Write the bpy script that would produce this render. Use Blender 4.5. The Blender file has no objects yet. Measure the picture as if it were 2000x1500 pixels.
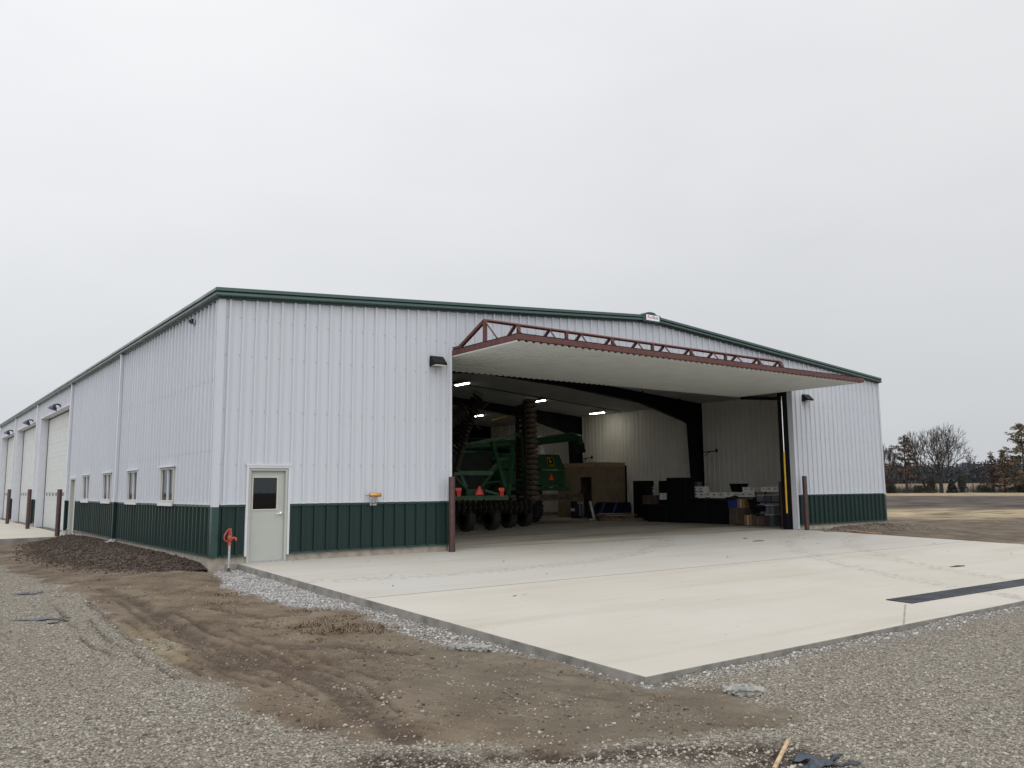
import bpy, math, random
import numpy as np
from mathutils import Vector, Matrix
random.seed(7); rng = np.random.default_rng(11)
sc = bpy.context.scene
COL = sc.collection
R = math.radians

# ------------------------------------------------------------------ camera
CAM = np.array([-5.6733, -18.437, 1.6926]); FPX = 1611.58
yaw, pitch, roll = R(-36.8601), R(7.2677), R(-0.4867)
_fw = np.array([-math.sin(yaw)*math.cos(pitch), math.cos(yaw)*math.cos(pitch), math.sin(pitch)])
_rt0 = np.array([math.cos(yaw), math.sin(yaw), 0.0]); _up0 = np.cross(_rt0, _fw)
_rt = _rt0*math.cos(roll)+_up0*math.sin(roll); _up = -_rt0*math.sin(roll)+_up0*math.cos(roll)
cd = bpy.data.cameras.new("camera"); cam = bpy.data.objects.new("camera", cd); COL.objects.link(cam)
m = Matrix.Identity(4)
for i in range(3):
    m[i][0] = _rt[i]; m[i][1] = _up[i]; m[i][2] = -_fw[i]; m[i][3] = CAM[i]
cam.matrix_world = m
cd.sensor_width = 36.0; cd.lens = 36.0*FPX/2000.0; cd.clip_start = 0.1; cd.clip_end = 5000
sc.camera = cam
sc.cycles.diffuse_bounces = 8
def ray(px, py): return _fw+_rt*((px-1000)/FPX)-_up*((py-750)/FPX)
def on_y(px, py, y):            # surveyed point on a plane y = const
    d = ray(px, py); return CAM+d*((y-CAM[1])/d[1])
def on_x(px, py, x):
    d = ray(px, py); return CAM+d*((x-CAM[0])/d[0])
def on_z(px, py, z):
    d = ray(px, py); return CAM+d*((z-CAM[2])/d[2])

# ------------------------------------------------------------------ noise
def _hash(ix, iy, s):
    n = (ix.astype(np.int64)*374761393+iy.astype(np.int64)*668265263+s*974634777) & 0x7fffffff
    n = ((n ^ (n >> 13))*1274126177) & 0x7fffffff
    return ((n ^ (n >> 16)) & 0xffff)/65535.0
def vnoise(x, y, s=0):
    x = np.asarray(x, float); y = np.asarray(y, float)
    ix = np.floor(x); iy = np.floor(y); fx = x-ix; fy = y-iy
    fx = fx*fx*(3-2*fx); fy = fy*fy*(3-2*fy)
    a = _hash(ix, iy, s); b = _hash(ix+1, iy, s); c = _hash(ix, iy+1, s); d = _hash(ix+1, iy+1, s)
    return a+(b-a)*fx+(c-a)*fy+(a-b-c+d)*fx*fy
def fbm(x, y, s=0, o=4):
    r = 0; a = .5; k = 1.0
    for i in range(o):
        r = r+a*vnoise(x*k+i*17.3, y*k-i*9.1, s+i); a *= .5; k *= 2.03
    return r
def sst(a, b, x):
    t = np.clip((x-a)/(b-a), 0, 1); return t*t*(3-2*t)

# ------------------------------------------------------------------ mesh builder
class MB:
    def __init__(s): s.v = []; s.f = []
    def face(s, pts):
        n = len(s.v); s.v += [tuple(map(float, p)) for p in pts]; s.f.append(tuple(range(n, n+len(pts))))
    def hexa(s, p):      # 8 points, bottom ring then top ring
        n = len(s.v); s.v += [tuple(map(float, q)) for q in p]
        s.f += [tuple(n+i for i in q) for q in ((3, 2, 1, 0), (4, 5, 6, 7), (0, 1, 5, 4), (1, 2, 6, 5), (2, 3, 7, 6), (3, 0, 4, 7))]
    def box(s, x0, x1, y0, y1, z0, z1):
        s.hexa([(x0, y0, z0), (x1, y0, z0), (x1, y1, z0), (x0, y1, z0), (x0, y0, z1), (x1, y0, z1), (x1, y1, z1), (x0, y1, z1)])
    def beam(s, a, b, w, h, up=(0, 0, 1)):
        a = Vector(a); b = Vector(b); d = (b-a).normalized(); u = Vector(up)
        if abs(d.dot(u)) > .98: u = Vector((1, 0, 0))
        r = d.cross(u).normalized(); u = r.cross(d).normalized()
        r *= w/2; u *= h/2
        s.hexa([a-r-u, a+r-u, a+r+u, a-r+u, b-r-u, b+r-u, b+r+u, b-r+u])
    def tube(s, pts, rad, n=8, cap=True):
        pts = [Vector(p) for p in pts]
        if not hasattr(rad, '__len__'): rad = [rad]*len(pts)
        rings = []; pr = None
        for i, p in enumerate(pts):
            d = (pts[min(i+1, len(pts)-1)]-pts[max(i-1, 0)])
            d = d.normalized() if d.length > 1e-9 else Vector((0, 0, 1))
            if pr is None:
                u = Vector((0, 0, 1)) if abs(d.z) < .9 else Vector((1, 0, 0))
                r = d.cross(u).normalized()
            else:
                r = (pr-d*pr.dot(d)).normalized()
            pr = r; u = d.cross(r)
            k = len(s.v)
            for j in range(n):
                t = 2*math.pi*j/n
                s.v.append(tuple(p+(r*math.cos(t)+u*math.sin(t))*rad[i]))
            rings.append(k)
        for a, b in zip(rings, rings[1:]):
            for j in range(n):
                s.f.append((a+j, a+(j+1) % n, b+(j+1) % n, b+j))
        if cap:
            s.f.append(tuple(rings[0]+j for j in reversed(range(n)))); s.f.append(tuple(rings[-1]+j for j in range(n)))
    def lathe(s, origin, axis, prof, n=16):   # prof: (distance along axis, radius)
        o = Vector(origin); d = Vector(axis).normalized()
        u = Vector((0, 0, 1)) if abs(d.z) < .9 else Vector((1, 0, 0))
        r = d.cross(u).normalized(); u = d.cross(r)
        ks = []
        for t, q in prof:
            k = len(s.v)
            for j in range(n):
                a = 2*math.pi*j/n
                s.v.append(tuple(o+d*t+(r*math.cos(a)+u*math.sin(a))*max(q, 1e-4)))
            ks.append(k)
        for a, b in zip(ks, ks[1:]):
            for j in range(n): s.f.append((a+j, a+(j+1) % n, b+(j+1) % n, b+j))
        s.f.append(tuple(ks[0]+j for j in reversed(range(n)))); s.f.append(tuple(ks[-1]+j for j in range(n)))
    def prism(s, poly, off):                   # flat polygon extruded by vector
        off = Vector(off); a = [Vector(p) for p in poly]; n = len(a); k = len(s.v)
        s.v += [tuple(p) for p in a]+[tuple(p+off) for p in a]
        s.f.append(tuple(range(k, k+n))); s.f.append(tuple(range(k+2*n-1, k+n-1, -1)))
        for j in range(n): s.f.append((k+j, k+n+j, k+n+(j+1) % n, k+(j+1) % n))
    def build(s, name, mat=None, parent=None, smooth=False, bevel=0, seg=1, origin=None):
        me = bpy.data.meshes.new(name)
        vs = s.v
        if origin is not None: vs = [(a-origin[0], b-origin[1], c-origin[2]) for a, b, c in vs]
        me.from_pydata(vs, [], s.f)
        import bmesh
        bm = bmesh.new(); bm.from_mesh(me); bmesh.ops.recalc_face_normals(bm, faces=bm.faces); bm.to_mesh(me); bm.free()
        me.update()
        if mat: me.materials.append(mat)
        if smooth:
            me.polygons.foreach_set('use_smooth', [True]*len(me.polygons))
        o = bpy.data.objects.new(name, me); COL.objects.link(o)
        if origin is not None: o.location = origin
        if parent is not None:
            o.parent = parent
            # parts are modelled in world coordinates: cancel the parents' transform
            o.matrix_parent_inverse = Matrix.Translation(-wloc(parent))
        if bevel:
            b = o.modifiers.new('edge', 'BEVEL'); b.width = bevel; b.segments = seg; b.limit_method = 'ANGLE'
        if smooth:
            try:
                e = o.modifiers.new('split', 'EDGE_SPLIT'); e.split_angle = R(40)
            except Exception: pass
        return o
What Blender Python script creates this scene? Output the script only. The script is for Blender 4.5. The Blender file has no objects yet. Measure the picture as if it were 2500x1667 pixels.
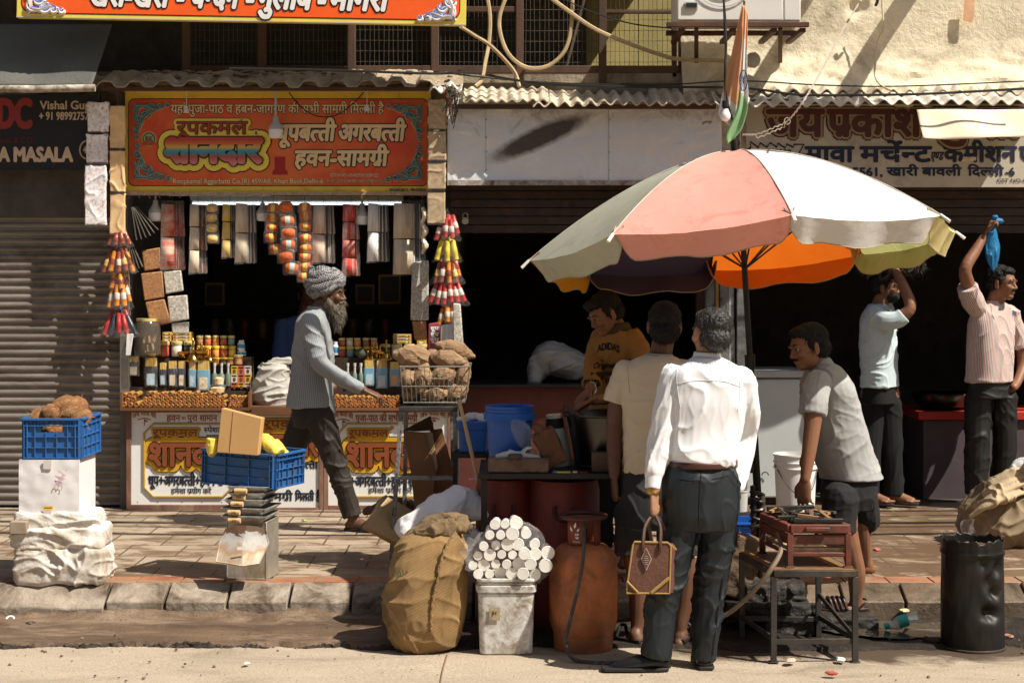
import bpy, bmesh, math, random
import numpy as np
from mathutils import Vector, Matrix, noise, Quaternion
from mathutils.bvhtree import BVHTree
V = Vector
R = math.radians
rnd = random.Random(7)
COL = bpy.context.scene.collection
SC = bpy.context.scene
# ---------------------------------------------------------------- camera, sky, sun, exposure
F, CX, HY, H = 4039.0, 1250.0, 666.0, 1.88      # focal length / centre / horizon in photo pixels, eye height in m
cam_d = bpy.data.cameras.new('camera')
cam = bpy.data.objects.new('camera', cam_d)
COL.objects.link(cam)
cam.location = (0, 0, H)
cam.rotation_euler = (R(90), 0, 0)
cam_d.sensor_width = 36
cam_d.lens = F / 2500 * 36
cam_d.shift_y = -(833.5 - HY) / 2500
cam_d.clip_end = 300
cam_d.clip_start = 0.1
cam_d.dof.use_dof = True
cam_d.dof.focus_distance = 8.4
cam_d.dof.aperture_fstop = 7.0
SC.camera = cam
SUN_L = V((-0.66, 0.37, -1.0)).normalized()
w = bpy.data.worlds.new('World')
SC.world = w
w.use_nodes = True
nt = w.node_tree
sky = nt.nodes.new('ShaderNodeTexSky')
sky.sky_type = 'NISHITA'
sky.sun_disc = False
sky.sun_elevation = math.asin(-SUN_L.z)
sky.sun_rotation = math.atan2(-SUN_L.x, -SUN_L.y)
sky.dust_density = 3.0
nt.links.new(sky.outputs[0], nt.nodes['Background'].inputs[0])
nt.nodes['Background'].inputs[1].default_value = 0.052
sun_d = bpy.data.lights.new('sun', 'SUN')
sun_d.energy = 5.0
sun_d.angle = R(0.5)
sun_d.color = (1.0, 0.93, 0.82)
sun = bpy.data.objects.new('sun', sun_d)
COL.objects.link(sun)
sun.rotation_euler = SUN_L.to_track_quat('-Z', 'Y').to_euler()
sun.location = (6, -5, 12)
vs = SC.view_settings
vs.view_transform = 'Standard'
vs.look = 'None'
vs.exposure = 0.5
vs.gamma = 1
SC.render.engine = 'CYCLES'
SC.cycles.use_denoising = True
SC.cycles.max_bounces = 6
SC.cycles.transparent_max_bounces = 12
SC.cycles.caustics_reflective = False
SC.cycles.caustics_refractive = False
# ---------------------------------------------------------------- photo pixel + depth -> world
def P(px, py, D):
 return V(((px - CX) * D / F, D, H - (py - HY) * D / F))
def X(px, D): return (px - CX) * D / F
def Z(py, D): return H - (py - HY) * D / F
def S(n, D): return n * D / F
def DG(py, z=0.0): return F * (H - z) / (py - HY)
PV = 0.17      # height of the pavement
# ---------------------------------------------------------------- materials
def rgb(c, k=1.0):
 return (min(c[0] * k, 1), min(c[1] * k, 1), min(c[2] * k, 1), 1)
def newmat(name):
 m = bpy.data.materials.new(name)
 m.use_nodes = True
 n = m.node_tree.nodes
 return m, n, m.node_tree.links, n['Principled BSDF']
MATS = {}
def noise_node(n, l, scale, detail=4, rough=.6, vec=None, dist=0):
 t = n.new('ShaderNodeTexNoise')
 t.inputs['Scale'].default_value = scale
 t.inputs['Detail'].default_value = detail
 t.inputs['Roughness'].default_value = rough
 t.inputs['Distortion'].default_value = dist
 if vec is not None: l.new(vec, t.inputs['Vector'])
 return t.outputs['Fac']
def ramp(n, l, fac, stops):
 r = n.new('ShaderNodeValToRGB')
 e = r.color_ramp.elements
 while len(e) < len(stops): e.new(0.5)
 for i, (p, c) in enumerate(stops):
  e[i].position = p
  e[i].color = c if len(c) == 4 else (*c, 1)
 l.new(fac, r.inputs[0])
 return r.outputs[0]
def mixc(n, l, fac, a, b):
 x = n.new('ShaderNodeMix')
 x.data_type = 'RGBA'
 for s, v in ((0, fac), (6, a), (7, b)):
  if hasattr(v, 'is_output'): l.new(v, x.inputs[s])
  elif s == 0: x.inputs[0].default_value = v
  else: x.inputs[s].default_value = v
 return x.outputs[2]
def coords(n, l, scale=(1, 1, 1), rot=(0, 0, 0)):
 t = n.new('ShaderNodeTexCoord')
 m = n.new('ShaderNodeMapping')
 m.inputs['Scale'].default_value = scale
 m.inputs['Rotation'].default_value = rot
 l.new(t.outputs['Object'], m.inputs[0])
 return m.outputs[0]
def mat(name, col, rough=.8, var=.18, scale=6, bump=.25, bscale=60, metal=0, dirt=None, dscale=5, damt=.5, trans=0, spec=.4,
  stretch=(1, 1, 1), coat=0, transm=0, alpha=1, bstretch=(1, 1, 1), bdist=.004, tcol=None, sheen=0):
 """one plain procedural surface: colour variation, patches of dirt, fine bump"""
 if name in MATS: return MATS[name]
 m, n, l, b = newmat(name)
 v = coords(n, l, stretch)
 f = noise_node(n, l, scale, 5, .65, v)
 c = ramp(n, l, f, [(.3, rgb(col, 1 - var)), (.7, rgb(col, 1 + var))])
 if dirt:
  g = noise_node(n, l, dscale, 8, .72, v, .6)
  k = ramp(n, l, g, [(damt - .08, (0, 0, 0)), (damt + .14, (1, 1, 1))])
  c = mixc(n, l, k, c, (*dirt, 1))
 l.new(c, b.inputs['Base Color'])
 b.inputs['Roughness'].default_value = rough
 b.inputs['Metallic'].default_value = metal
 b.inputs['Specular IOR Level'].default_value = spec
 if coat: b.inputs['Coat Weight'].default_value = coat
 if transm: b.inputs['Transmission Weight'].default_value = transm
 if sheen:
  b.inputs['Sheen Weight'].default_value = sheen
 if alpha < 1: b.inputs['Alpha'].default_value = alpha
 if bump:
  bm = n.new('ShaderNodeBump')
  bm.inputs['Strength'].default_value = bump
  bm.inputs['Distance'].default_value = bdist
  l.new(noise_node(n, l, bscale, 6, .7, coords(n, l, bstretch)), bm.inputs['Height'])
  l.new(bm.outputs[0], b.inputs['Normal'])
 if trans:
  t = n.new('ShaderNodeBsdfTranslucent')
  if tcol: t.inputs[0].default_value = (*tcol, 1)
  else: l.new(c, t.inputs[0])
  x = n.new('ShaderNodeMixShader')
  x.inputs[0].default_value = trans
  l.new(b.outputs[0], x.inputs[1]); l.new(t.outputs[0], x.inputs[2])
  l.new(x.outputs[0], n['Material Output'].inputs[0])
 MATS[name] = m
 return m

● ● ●

> **AIM OF THE TASK**: Reply with only the number of lines in the material above where the string "Measure" appears.

> **THE RESPONSE**: 2